Algunos siglos después de la muerte del príncipe Yen y algunos años más tarde de que China se convirtiese en república, otro plebeyo, no menos enérgico que Yen, llegó, como quien dice, al trono del Reino del Medio, tras una larga y legendaria marcha que él mismo se encargó de magnificar en sus versos. Con él ocurrió casi lo mismo que con el primer monarca Tsin y que con el ya nombrado príncipe Yen, ya que también en aquel entonces los otros pueblos empezaron a temer "el peligro amarillo". En la época del príncipe Yen, como en la de Mao, China desdeñó su secular pacifismo y se hizo belicosa, autárquica y forajida. En tiempos del príncipe Yen, los estrategas chinos, en su mayoría eunucos, saquearon Indochina, Java y Malabar, y en más de una ocasión atravesaron el océano, acercándose a - Arabia, y nadie ignora que, en tiempos de Mao, China se apoderó de la inmensa y venerable meseta tibetana. La fotografía que menté al principio es la imagen más preclara de esa usurpación. En ella vemos a Mao, austero, cínico y seguro de sí mismo, dejándose acompañar por dos invitados de un Tibet crepuscular y dominado. Mao viste su arquetípico uniforme, y los lamas, sus no menos arquetípicas túnicas de colores. Como el último habitante de palacio, parecen figuras de porcelana quebradiza: seres que no saben bien qué suelo están pisando, reyes destronados. La historia se repite, y en China, los dragones se muerden la cola: el primer habitante de la sede imperial y el último reviven en esa fotografía. El yang (fortaleza) y el yin (debilidad) combinándose a duras penas; pero como, según Lao Tse y Buda, los opuestos se juntan y a menudo la debilidad no es sino la máscara de una profunda fortaleza, probablemente esa instantánea oculte lo contrario de lo que muestra. Quizá Mao era el débil y el Dalai Lama (que habrá de volver tarde o temprano a Lhasa) era, en el fondo, el fuerte; o quizá los dos eran a la vez débiles y fuertes, como el príncipe Yen y como el último y melancólico residente en palacio.

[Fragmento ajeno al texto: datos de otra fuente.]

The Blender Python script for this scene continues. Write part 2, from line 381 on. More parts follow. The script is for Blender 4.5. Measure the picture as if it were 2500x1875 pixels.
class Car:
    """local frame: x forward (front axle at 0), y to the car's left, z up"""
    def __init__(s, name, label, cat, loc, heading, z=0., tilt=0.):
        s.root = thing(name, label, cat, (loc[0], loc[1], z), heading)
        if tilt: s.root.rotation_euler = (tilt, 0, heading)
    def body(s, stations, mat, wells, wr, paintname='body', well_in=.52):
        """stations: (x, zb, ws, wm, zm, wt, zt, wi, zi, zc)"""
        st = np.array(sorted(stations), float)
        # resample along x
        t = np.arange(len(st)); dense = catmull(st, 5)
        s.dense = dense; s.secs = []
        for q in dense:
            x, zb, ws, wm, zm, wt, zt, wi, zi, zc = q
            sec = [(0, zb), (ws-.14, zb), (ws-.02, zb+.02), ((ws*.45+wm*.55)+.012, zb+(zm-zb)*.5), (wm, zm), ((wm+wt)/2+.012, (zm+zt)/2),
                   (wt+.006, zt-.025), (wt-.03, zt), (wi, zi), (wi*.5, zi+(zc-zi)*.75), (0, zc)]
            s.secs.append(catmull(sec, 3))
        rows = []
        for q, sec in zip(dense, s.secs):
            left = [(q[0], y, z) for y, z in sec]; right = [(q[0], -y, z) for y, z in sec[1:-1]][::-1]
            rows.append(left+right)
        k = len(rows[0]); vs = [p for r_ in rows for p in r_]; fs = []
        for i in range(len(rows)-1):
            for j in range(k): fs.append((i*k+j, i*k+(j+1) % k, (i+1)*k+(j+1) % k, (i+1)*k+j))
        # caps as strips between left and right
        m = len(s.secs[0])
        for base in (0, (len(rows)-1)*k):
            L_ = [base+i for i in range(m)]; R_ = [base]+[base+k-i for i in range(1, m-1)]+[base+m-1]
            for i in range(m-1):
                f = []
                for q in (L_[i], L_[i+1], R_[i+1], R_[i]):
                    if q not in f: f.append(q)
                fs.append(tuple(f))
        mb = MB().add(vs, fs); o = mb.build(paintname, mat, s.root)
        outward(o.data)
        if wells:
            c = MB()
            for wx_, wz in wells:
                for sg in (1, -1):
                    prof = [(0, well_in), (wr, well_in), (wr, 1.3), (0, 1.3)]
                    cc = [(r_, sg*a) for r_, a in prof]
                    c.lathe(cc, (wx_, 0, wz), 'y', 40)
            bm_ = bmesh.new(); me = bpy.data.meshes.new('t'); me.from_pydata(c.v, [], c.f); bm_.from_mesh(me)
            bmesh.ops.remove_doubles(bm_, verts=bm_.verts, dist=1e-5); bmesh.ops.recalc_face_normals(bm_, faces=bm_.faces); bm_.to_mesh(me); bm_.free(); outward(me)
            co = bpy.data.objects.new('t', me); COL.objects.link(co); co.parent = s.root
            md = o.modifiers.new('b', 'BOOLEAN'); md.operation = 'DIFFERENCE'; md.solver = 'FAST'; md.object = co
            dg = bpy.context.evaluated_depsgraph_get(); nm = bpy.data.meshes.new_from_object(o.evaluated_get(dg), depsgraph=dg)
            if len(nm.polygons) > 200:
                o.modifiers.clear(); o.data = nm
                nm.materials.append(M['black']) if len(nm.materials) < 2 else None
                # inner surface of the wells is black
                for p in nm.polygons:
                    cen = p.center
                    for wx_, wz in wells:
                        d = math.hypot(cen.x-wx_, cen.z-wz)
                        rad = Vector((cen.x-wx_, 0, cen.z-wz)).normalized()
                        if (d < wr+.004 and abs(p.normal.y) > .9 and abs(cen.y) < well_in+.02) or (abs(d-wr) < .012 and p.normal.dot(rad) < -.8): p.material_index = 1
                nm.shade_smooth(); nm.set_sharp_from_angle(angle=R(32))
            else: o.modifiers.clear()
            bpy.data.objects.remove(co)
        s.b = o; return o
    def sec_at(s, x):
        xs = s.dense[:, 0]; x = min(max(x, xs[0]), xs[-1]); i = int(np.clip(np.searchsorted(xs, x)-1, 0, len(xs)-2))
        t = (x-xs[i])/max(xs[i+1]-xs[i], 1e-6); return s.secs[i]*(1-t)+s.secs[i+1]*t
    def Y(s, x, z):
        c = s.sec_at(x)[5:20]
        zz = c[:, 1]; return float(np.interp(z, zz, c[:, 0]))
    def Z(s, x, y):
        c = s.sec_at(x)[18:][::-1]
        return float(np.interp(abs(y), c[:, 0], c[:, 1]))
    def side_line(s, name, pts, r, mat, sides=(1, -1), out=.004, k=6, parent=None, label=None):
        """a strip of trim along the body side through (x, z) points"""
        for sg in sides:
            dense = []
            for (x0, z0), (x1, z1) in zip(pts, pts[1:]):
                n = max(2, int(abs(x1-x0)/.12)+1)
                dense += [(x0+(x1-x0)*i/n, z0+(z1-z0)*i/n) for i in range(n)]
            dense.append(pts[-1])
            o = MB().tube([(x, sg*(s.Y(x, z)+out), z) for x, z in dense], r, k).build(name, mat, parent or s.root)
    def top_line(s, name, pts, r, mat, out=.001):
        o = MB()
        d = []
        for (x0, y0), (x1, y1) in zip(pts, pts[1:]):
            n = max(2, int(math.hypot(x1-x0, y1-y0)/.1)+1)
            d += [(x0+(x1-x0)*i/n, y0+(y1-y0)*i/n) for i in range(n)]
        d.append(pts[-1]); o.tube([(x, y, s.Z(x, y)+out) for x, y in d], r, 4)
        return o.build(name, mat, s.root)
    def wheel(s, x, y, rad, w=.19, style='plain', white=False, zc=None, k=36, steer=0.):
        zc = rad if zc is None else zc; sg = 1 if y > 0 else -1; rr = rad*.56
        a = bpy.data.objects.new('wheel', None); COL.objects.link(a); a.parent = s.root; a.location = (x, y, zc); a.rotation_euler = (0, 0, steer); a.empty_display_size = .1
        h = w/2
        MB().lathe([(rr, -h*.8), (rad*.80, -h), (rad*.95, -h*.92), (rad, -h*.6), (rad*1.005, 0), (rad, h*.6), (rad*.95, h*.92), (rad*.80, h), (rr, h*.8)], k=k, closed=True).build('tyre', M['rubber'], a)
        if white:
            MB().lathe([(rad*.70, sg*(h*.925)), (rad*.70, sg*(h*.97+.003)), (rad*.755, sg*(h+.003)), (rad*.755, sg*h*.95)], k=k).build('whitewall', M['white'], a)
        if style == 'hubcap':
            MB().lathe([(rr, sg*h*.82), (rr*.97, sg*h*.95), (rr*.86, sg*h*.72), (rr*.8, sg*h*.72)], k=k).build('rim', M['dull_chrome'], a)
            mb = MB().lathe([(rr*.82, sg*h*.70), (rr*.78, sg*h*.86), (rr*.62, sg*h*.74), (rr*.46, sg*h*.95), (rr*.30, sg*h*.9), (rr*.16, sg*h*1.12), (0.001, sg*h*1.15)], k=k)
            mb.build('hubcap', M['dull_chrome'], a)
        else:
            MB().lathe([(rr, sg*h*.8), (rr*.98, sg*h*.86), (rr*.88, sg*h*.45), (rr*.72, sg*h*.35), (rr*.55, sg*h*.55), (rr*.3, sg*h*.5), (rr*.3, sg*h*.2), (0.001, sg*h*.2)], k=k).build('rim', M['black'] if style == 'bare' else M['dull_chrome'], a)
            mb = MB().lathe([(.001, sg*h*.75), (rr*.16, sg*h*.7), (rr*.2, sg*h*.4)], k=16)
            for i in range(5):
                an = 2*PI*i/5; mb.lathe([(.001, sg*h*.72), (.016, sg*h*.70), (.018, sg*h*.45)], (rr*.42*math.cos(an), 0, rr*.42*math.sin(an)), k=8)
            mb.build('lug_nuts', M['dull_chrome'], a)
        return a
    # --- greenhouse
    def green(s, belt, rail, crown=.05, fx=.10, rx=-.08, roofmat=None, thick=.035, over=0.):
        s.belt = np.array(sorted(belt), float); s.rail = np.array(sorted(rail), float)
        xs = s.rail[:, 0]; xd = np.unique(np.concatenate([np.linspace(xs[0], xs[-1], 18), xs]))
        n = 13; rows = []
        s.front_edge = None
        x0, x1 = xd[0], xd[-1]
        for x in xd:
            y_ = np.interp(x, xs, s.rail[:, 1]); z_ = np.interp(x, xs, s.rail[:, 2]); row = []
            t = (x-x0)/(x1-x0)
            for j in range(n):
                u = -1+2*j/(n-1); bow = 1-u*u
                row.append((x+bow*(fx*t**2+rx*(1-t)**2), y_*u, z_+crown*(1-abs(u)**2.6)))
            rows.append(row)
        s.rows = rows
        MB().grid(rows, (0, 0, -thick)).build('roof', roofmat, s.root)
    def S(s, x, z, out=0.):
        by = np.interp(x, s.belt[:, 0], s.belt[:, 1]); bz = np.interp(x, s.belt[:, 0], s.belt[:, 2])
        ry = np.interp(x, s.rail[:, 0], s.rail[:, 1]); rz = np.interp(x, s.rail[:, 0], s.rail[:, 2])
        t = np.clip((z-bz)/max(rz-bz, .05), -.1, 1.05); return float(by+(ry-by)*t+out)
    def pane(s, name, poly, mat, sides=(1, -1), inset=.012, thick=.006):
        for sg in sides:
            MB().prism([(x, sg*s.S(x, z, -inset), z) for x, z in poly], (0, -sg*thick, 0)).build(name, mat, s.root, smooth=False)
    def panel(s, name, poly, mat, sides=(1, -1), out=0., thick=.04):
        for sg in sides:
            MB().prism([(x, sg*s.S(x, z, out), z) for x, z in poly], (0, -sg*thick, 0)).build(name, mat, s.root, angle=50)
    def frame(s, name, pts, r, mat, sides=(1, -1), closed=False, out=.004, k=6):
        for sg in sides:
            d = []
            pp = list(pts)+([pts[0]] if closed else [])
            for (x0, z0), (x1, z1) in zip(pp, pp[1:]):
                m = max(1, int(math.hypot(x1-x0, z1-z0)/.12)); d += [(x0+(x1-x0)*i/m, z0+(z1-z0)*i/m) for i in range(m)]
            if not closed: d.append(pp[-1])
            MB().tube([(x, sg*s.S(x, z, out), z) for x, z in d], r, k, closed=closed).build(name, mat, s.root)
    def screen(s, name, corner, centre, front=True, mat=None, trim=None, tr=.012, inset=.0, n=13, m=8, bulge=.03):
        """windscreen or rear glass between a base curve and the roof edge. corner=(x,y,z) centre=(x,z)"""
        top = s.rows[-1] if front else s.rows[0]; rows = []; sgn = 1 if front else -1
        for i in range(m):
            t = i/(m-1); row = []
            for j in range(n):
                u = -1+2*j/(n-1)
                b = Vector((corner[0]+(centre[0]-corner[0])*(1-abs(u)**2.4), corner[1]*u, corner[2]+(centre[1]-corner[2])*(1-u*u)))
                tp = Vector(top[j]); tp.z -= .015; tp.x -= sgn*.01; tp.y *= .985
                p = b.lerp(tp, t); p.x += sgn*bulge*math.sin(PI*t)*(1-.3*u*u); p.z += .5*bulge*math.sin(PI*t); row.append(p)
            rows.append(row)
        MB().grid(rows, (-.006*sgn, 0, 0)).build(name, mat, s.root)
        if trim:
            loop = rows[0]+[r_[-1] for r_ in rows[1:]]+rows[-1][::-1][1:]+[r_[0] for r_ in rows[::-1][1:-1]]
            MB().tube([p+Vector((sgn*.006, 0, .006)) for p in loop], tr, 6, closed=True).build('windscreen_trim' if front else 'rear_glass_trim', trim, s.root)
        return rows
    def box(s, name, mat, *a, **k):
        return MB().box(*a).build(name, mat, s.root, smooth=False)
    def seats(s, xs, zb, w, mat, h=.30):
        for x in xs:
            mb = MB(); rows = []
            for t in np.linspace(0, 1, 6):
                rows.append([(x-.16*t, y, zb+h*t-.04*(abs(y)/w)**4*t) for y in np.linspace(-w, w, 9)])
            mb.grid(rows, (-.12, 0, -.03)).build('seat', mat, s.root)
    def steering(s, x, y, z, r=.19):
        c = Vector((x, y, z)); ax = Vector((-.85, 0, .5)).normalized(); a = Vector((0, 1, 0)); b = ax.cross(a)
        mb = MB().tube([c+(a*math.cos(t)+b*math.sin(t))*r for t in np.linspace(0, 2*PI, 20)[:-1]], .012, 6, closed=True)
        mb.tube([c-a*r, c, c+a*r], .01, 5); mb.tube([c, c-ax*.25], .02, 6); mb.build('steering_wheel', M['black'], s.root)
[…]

Unos ocultan su debilidad tras la máscara de la fortaleza, y otros, su fortaleza tras la máscara de la debilidad. Sí, seguramente es así y así habrá sido siempre; pero, si es así, forzoso es hacerse la pregunta que Deleuze nos obligó a hacernos en más de un seminario. ¿Por qué la máscara de la fortaleza triunfa a menudo sobre la máscara de la debilidad? Y a esa pregunta se encadenan necesariamente otras: ¿las máscaras tienen un poder, en sí mismas que opera sobre nuestro inconsciente individual y colectivo? ¿Las máscaras son, en definitiva, la única y trágica y vacua sustancia del poder?